*Records to process*:

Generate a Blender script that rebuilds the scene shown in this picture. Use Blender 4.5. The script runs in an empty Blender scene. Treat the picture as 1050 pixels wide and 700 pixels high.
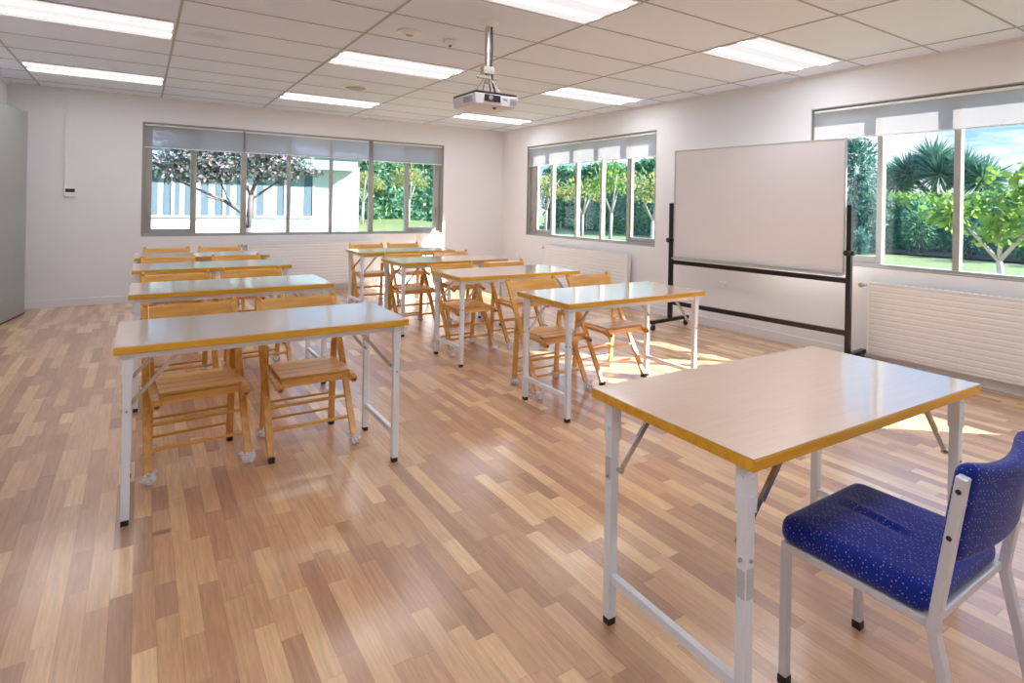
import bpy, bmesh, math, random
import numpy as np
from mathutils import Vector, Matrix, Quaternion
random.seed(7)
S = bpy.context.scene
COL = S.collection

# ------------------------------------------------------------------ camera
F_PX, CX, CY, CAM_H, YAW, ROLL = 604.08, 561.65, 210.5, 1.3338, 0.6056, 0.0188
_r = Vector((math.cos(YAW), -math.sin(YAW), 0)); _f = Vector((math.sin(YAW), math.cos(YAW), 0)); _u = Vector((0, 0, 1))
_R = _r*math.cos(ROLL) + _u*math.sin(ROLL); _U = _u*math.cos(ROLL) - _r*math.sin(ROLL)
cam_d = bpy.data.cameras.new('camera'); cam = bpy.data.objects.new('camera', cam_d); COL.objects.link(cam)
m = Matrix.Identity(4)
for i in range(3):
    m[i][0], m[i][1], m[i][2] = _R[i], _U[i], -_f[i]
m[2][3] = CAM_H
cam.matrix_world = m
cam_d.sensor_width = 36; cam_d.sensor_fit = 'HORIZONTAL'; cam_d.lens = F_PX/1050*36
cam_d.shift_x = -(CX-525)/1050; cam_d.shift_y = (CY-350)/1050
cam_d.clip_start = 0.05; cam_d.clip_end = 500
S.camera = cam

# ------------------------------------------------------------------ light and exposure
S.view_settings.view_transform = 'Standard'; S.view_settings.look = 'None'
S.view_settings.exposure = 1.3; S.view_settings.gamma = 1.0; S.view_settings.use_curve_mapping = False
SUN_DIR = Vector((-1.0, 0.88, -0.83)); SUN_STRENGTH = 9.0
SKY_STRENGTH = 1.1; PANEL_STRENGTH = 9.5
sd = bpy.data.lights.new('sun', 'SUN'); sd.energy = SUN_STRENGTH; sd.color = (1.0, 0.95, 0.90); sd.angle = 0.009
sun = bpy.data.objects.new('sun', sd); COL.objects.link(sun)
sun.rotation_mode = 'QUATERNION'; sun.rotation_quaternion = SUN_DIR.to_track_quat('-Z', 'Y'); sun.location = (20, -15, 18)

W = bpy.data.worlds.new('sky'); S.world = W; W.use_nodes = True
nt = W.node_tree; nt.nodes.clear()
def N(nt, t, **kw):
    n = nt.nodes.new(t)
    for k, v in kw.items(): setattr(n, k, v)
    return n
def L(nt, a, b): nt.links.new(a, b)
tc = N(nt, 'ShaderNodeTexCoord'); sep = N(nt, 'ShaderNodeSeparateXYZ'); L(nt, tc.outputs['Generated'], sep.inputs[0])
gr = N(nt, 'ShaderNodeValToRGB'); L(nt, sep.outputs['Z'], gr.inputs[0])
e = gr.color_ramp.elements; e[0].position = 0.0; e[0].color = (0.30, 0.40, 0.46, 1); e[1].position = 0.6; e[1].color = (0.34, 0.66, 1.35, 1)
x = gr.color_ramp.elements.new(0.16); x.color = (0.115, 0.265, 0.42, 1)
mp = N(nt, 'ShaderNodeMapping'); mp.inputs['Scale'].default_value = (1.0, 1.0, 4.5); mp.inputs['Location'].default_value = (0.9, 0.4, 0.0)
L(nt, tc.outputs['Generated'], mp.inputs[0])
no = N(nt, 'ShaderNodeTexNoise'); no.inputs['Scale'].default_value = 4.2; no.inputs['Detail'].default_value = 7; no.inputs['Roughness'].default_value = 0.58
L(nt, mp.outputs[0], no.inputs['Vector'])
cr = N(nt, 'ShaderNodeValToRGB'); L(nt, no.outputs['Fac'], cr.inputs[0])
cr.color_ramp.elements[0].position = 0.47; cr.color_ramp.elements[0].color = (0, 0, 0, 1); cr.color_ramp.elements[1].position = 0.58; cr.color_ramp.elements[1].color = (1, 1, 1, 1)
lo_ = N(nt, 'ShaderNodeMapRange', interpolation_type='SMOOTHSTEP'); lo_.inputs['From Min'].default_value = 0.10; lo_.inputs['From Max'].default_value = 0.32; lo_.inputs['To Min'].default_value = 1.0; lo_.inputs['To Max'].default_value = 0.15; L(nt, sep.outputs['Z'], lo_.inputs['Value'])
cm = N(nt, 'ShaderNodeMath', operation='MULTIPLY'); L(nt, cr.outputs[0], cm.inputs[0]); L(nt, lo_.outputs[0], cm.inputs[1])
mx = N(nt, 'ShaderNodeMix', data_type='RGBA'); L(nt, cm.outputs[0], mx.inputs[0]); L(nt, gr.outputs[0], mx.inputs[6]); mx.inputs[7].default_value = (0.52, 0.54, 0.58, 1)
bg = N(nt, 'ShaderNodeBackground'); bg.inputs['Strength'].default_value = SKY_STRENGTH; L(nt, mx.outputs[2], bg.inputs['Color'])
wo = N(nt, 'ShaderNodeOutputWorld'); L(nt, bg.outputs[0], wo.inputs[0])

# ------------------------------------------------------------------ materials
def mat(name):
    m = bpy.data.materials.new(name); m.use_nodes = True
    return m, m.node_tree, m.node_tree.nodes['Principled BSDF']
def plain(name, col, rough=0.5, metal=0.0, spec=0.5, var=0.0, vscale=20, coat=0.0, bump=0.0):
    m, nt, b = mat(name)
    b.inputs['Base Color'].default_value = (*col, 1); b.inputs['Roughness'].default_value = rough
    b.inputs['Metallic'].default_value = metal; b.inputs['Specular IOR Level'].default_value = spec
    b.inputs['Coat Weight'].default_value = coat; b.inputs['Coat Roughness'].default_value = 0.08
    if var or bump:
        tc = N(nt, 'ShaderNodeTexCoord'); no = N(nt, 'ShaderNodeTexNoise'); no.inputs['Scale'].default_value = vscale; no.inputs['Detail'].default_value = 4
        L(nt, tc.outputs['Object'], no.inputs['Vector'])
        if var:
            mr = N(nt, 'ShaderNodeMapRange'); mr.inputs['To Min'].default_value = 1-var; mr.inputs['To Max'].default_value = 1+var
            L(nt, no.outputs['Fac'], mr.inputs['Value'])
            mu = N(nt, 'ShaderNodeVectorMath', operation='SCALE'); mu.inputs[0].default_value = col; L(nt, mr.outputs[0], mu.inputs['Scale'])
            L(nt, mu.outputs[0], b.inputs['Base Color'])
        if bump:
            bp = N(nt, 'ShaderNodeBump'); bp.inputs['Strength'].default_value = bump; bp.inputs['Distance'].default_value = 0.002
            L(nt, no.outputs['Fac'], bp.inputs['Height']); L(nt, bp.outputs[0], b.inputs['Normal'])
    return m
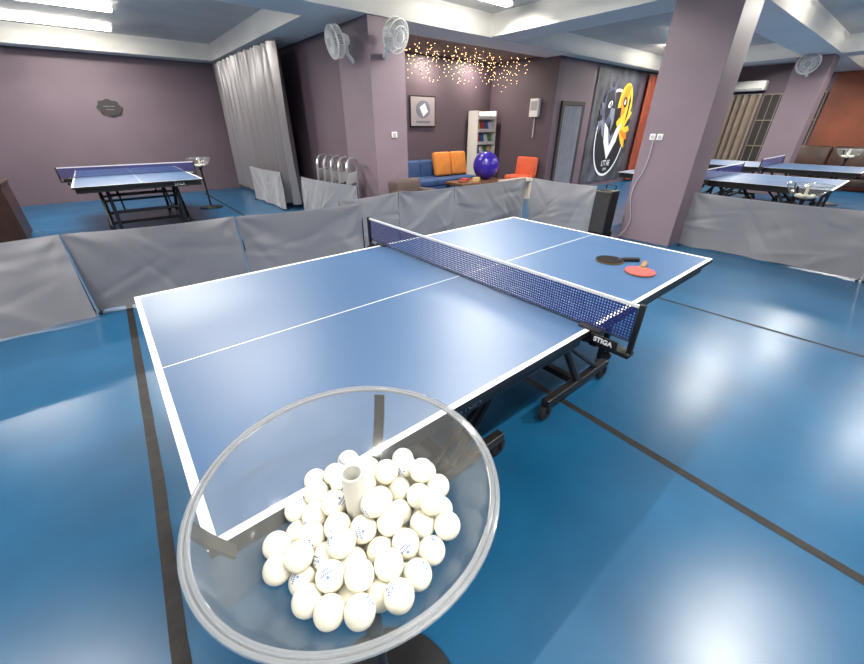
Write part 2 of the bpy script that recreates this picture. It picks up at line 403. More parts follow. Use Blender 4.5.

*Aim*: Your task is to return the entries above exactly, with no pictures.

*Reply*:
Generate a Blender script that rebuilds the scene shown in this picture. Use Blender 4.5. The script runs in an empty Blender scene. Treat the picture as 1050 pixels wide and 700 pixels high.
import bpy, bmesh, math, random
import numpy as np
from mathutils import Vector, Matrix, Quaternion
random.seed(7)
S = bpy.context.scene
COL = S.collection

# ------------------------------------------------------------------ camera
F_PX, CX, CY, CAM_H, YAW, ROLL = 604.08, 561.65, 210.5, 1.3338, 0.6056, 0.0188
_r = Vector((math.cos(YAW), -math.sin(YAW), 0)); _f = Vector((math.sin(YAW), math.cos(YAW), 0)); _u = Vector((0, 0, 1))
_R = _r*math.cos(ROLL) + _u*math.sin(ROLL); _U = _u*math.cos(ROLL) - _r*math.sin(ROLL)
cam_d = bpy.data.cameras.new('camera'); cam = bpy.data.objects.new('camera', cam_d); COL.objects.link(cam)
m = Matrix.Identity(4)
for i in range(3):
    m[i][0], m[i][1], m[i][2] = _R[i], _U[i], -_f[i]
m[2][3] = CAM_H
cam.matrix_world = m
cam_d.sensor_width = 36; cam_d.sensor_fit = 'HORIZONTAL'; cam_d.lens = F_PX/1050*36
cam_d.shift_x = -(CX-525)/1050; cam_d.shift_y = (CY-350)/1050
cam_d.clip_start = 0.05; cam_d.clip_end = 500
S.camera = cam

# ------------------------------------------------------------------ light and exposure
S.view_settings.view_transform = 'Standard'; S.view_settings.look = 'None'
S.view_settings.exposure = 1.3; S.view_settings.gamma = 1.0; S.view_settings.use_curve_mapping = False
SUN_DIR = Vector((-1.0, 0.88, -0.83)); SUN_STRENGTH = 9.0
SKY_STRENGTH = 1.1; PANEL_STRENGTH = 9.5
sd = bpy.data.lights.new('sun', 'SUN'); sd.energy = SUN_STRENGTH; sd.color = (1.0, 0.95, 0.90); sd.angle = 0.009
sun = bpy.data.objects.new('sun', sd); COL.objects.link(sun)
sun.rotation_mode = 'QUATERNION'; sun.rotation_quaternion = SUN_DIR.to_track_quat('-Z', 'Y'); sun.location = (20, -15, 18)

W = bpy.data.worlds.new('sky'); S.world = W; W.use_nodes = True
nt = W.node_tree; nt.nodes.clear()
def N(nt, t, **kw):
    n = nt.nodes.new(t)
    for k, v in kw.items(): setattr(n, k, v)
    return n
def L(nt, a, b): nt.links.new(a, b)
tc = N(nt, 'ShaderNodeTexCoord'); sep = N(nt, 'ShaderNodeSeparateXYZ'); L(nt, tc.outputs['Generated'], sep.inputs[0])
gr = N(nt, 'ShaderNodeValToRGB'); L(nt, sep.outputs['Z'], gr.inputs[0])
e = gr.color_ramp.elements; e[0].position = 0.0; e[0].color = (0.30, 0.40, 0.46, 1); e[1].position = 0.6; e[1].color = (0.34, 0.66, 1.35, 1)
x = gr.color_ramp.elements.new(0.16); x.color = (0.115, 0.265, 0.42, 1)
mp = N(nt, 'ShaderNodeMapping'); mp.inputs['Scale'].default_value = (1.0, 1.0, 4.5); mp.inputs['Location'].default_value = (0.9, 0.4, 0.0)
L(nt, tc.outputs['Generated'], mp.inputs[0])
no = N(nt, 'ShaderNodeTexNoise'); no.inputs['Scale'].default_value = 4.2; no.inputs['Detail'].default_value = 7; no.inputs['Roughness'].default_value = 0.58
L(nt, mp.outputs[0], no.inputs['Vector'])
cr = N(nt, 'ShaderNodeValToRGB'); L(nt, no.outputs['Fac'], cr.inputs[0])
cr.color_ramp.elements[0].position = 0.47; cr.color_ramp.elements[0].color = (0, 0, 0, 1); cr.color_ramp.elements[1].position = 0.58; cr.color_ramp.elements[1].color = (1, 1, 1, 1)
lo_ = N(nt, 'ShaderNodeMapRange', interpolation_type='SMOOTHSTEP'); lo_.inputs['From Min'].default_value = 0.10; lo_.inputs['From Max'].default_value = 0.32; lo_.inputs['To Min'].default_value = 1.0; lo_.inputs['To Max'].default_value = 0.15; L(nt, sep.outputs['Z'], lo_.inputs['Value'])
cm = N(nt, 'ShaderNodeMath', operation='MULTIPLY'); L(nt, cr.outputs[0], cm.inputs[0]); L(nt, lo_.outputs[0], cm.inputs[1])
mx = N(nt, 'ShaderNodeMix', data_type='RGBA'); L(nt, cm.outputs[0], mx.inputs[0]); L(nt, gr.outputs[0], mx.inputs[6]); mx.inputs[7].default_value = (0.52, 0.54, 0.58, 1)
bg = N(nt, 'ShaderNodeBackground'); bg.inputs['Strength'].default_value = SKY_STRENGTH; L(nt, mx.outputs[2], bg.inputs['Color'])
wo = N(nt, 'ShaderNodeOutputWorld'); L(nt, bg.outputs[0], wo.inputs[0])

# ------------------------------------------------------------------ materials
def mat(name):
    m = bpy.data.materials.new(name); m.use_nodes = True
    return m, m.node_tree, m.node_tree.nodes['Principled BSDF']
def plain(name, col, rough=0.5, metal=0.0, spec=0.5, var=0.0, vscale=20, coat=0.0, bump=0.0):
    m, nt, b = mat(name)
    b.inputs['Base Color'].default_value = (*col, 1); b.inputs['Roughness'].default_value = rough
    b.inputs['Metallic'].default_value = metal; b.inputs['Specular IOR Level'].default_value = spec
    b.inputs['Coat Weight'].default_value = coat; b.inputs['Coat Roughness'].default_value = 0.08
    if var or bump:
        tc = N(nt, 'ShaderNodeTexCoord'); no = N(nt, 'ShaderNodeTexNoise'); no.inputs['Scale'].default_value = vscale; no.inputs['Detail'].default_value = 4
        L(nt, tc.outputs['Object'], no.inputs['Vector'])
        if var:
            mr = N(nt, 'ShaderNodeMapRange'); mr.inputs['To Min'].default_value = 1-var; mr.inputs['To Max'].default_value = 1+var
            L(nt, no.outputs['Fac'], mr.inputs['Value'])
            mu = N(nt, 'ShaderNodeVectorMath', operation='SCALE'); mu.inputs[0].default_value = col; L(nt, mr.outputs[0], mu.inputs['Scale'])
            L(nt, mu.outputs[0], b.inputs['Base Color'])
        if bump:
            bp = N(nt, 'ShaderNodeBump'); bp.inputs['Strength'].default_value = bump; bp.inputs['Distance'].default_value = 0.002
            L(nt, no.outputs['Fac'], bp.inputs['Height']); L(nt, bp.outputs[0], b.inputs['Normal'])
    return m
Write part 2 of the bpy script that recreates this picture. It picks up at line 403. More parts follow. Use Blender 4.5.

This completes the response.